It’s the curse of the modern presidency. Our chief executives need to make an active, aggressive effort to reach beyond their immediate circle of advisers, to demand fresh thinking and avoid the sycophancy that comes with the Oval Office. Otherwise, they’ll only hear what they want to hear — or what their aides tell them. To judge from "War of Necessity, War of Choice," Richard N. Haass’s new book on presidential decision-making with regard to Iraq, George W. Bush lived in a bubble, partly of his own making, that walled off creative dissent or even, in some cases, common sense.
Mindful of his predecessor, Barack Obama seems to be trying harder to make sure he hears all sides. On the night of April 27, for instance, the president invited to the White House some of his administration’s sharpest critics on the economy, including New York Times columnist Paul Krugman and Columbia University economist Joseph Stiglitz. Over a roast-beef dinner, Obama listened and questioned while Krugman and Stiglitz, both Nobel Prize winners, pushed for more aggressive government intervention in the banking system…

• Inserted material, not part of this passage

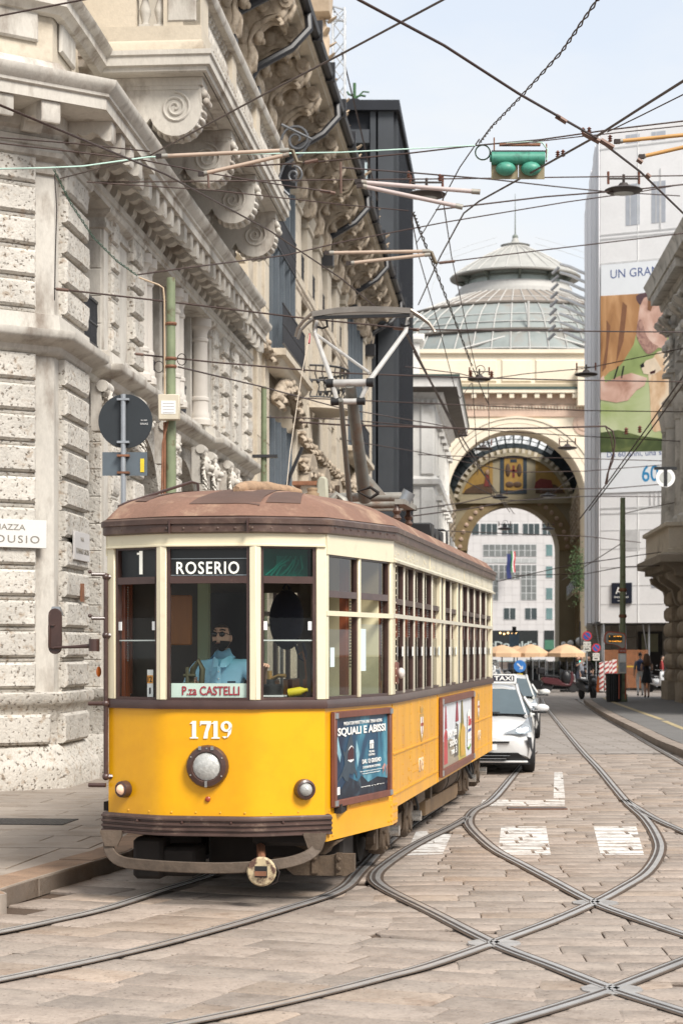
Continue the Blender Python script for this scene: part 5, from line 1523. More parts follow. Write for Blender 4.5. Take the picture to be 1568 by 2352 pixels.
# pilasters, windows and capitals of the upper storey (seen past the balcony)
for a in (11.0, 15.6, 18.9):
 MB().box(a,-.02,11.1,a+1.25,.3,16.2).build('pilaster', stone_y, pal)
 MB().sweep([(0,15.4),(.08,15.45),(.08,15.55),(.03,15.6),(.03,15.75),(.15,15.9),(.20,16.1),(0,16.2)], [(a,.3),(a,-.02),(a+1.25,-.02),(a+1.25,.3)]).build('capital_moulding', stone_y, pal)
for a, b in ((12.4,15.4),(17.0,18.8)):
 wn = MB().box(a,.2,11.1,a+.12,.3,15.2).box(b-.12,.2,11.1,b,.3,15.2).build('window', mat('blue_grey_metal',(.115,.135,.155),.5,.2,var=.1), pal)
 MB().quad((a,.24,11.1),(b,.24,11.1),(b,.24,15.2),(a,.24,15.2)).build('pane', grey_glass, wn)
# scrolled iron lamp bracket on the balcony edge
mb = MB()
def spiral(c, r0, turns, a0, n=30, sgn=1): return [(c[0], c[1]+r0*(1-k/n*.85)*math.cos(a0+sgn*turns*2*math.pi*k/n), c[2]+r0*(1-k/n*.85)*math.sin(a0+sgn*turns*2*math.pi*k/n)) for k in range(n+1)]
mb.tube(spiral((0,-.25,.35),.30,1.6,0),.025,6); mb.tube(spiral((0,-.2,-.35),.18,1.5,1.5),.022,6); mb.tube([(0,.05,.65),(0,-.55,.35),(0,-.35,.05),(0,0,-.15),(0,.10,-.4),(0,.05,-.6),(0,-.1,-.75)],.03,6)
o = mb.build('lamp_bracket', mat('lead_grey_iron',(.10,.105,.115),.5,.3), pal, T(12.6,-BN-.02,11.75))
# marble street-name plates
mp1 = MB().box(FL-1.52,-.15,-.19,FL-.19,-.115,.19).build('street_plate', mat('white_marble',(.66,.65,.62),.4,var=.03), pal, FM @ T(0,0,3.60), bevel=.004)
ink_p = mat('cut_letters',(.22,.20,.17),.7)
text('PIAZZA', .45, .075, ink_p, mp1, T(FL-.74,-.152,.085)); text('CORDUSIO', 1.12, .10, ink_p, mp1, T(FL-.86,-.152,-.075), space=1.25)
mp2 = MB().box(.62,-.16,-.20,1.62,-.125,.20).build('street_plate', mat('grey_marble',(.56,.54,.53),.45,var=.05), pal, T(0,0,3.50), bevel=.004)
text('VIA', .22, .06, ink_p, mp2, T(1.1,-.162,.10)); text('TOMMASO GROSSI', .85, .075, ink_p, mp2, T(1.12,-.162,-.07))
MB().box(1.15,-.15,2.72,1.30,-.12,2.98).build('door_plate', rust, pal)
# ---------------------------------------------------------------- long eaves over both buildings
black_pipe = mat('black_gutter',(.018,.018,.021),.45,var=.15)
S0, S1 = 6.0, 62.4
EV = [(0,16.75),(.9,16.80),(1.28,16.86),(1.28,16.92),(1.36,16.95),(1.36,17.05),(1.30,17.2),(0,17.5)]
# ---------------------------------------------------------------- ornate brownish building further along
b2 = thing('ornate_building', 'long sandstone building with carved eaves consoles and grey metal bays', 'building', LPM)
MB().box(20.6,.35,.1,62.4,1.2,16.9).build('wall', stone_y, b2)
MB().sweep(EV, [(S0,0),(S1,0),(S1,1.2)]).build('eaves', stone_y, b2)
MB().sweep([(.9,16.70),(1.0,16.72),(1.0,16.80),(.9,16.80)], [(S0,0),(S1,0)]).build('eaves_moulding', stone_y, b2)
def carved():
 """leafy eaves console: an S-bracket under a heap of curled leaves"""
 mb = MB(); r_ = random.Random(9)
 poly = [(0,-1.5),(.18,-1.45),(.30,-1.2),(.26,-.9),(.40,-.62),(.72,-.45),(.98,-.42),(1.12,-.28),(1.14,0),(0,0)]
 mb.prism([(-p[0],p[1]) for p in poly], -.26, .26)
 fr = [(.22,-1.5),(.33,-1.2),(.30,-.92),(.44,-.66),(.75,-.50),(1.0,-.46),(1.15,-.30)]
 for sy, q in ((-.2,.09),(0,.15),(.2,.09)):
  pts = catmull([(-a-.02,sy,b) for a, b in fr], 4)
  mb.tube(pts, [q*(.55+.45*math.sin(math.pi*(k/(len(pts)-1))*3)**2) for k in range(len(pts))], 7)
 mb.cyl((-1.16,-.30,-.16),(-1.16,.30,-.16),.17,n=12); mb.cyl((-.22,-.28,-1.42),(-.22,.28,-1.42),.13,n=10)
 for sy in (-.31,.31): mb.cyl((-1.16,sy,-.16),(-1.16,sy*1.06,-.16),.08,n=8); mb.ball((-.62,sy*.9,-.24),.17,8,6,(1,.35,1)); mb.ball((-.18,sy*.9,-.80),.13,8,6,(1,.35,1.6))
 mb.ball((-.50,0,-.80),.16,10,7,(.8,1,1.1)); mb.ball((-.60,0,-.90),.07,7,5)
 for sy in (-1,1): acanthus(mb, (-.95,sy*.2,-.45), (-.1,sy*.6,-.8), (-.8,0,.2), .30, .08, r_, 3)
 mb.tube([(-.15,.0,-1.5),(-.4,.0,-1.42),(-.42,.0,-1.2),(-.25,0,-1.15)],.09,7)
 mb.tube([(-1.1,0,-.1),(-1.28,0,-.25),(-1.2,0,-.45),(-1.05,0,-.38)],.10,7)
 return mb.mesh('carved_console', mat('carved_stone',(.42,.35,.27),.85,var=.15,vs=3,bump=.8,bs=12,fine=.12,col2=(.21,.165,.12),c2=.56,c2w=.12,c2s=5), sharp=70)
kme = carved()
s_ = 10.4
while s_ < 62:
 inst('carved_console', kme, b2, T(s_, -.06 if s_ < 20 else .1, 16.76) @ rotz(R(90)) @ Matrix.Diagonal((1,1,1.15,1))); s_ += 2.6
gp = [along(s) for s in (S0, S1)]
mb = MB(); mb.tube([(S0,-1.46,17.12),(S1,-1.46,17.12)], .13, 8); mb.tube([(S0,-1.40,17.34),(S1,-1.40,17.34)], .10, 8)
for k in range(16): mb.cbox(S0+2+k*3.6,-1.45,17.2,.12,.34,.5)
mb.build('gutter', black_pipe, b2)
for s_ in (16.4, 20.4, 28.4, 40.0, 50.5, 60.5):
 MB().tube([(s_,-1.45,17.1),(s_-.15,-1.50,16.6),(s_-.35,-1.1,16.1),(s_-.8,-.35,15.55),(s_-.85,-.22,15.3),(s_-.85,-.20,14.8)],.10,8).cbox(s_-.85,-.22,14.8,.40,.42,.5).build('downpipe', black_pipe, b2)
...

This tendency to report the news as if the real story is in the background has intensified during the Bush Administration for a really good reason. An example that I tried to dissect recently was the campaign for the Iraq War launched on September 8, 2002 with a leak to the New York Times, an appearance on Meet the Press by Dick Cheney, and Condi Rice’s guesting on CNN – all scripted and coordinated, even down to some of the exact same lines ["mushroom shaped cloud"]. The basic approach to the news then was paranoid, "What do they really mean?" "What are they trying to get us to think?"

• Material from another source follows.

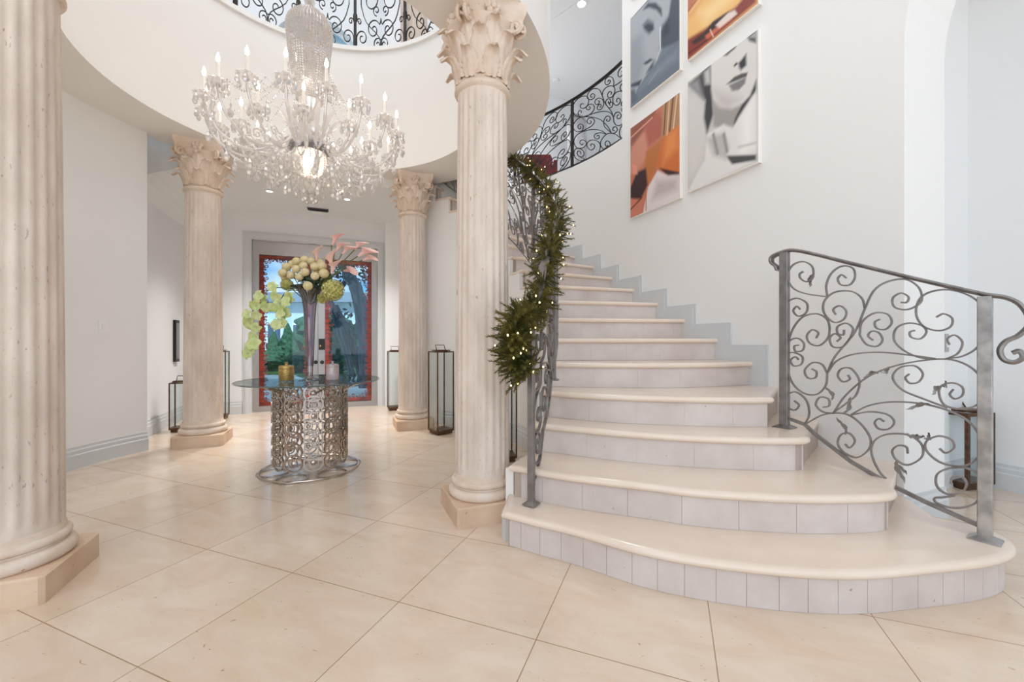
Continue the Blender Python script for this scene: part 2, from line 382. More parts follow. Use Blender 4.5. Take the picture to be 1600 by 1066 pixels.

In this case, Obama invited Paul Krugman and Joseph Stiglitz over for dinner. They are Nobel Laureate Economists who have been of a single tongue in criticizing Obama’s Stimulus/Bank Bail-out Plan as too light. I suggest the following motive for their being asked to come for a talk at the White House. Obama wanted to know what they thought. Pretty radical thinking, trying to take him straight. Straight? What’s such a person doing in Washington? He certainly doesn’t need to prove that he’s not Bush, or even Bush-like. Any fool can see that. He said he was going to seek broad opinions during his campaign. It’s hard to imagine that he feels totally solid about the bail-out himself, having passed it with a wall of opposition from the other side of the aisle. Maybe he really wants to know why they’re worried…
My only question is: why didn’t he involve them sooner? And why did the think-tank-type hearing on health care reform not include a single person who advocates a single payer plan?
I’m still a believer and give him slack, because he can’t do everything and do it all perfectly all at the same time. Listening later is better than not listening at all.
I do wonder if he now finds himself thinking: I should have listened to these guys sooner. Maybe their ideas would have been better than the Summers-clone crowd.
I’m reading Jeffrey Toobin’s new book “The Nine” Inside The Secret World of the Supreme Court. According to the author, The now Chief Justice of the Supreme Court was responsible for W’s lawyers going to the Supreme Court to stop the recount in 2000. Bush’s lawyers didn’t think the justices would get involved. John Roberts thad been Rehnquist’s law clerk and after leaving had argued cases before the Court and he said to James Baker that he thought they would take the case, the rest is history. Bush actually tried to seat Roberts on the D.C. Circuit but the Senate didn’t act on his nomination. Roberts also worked on Bush versus Gore in 2000.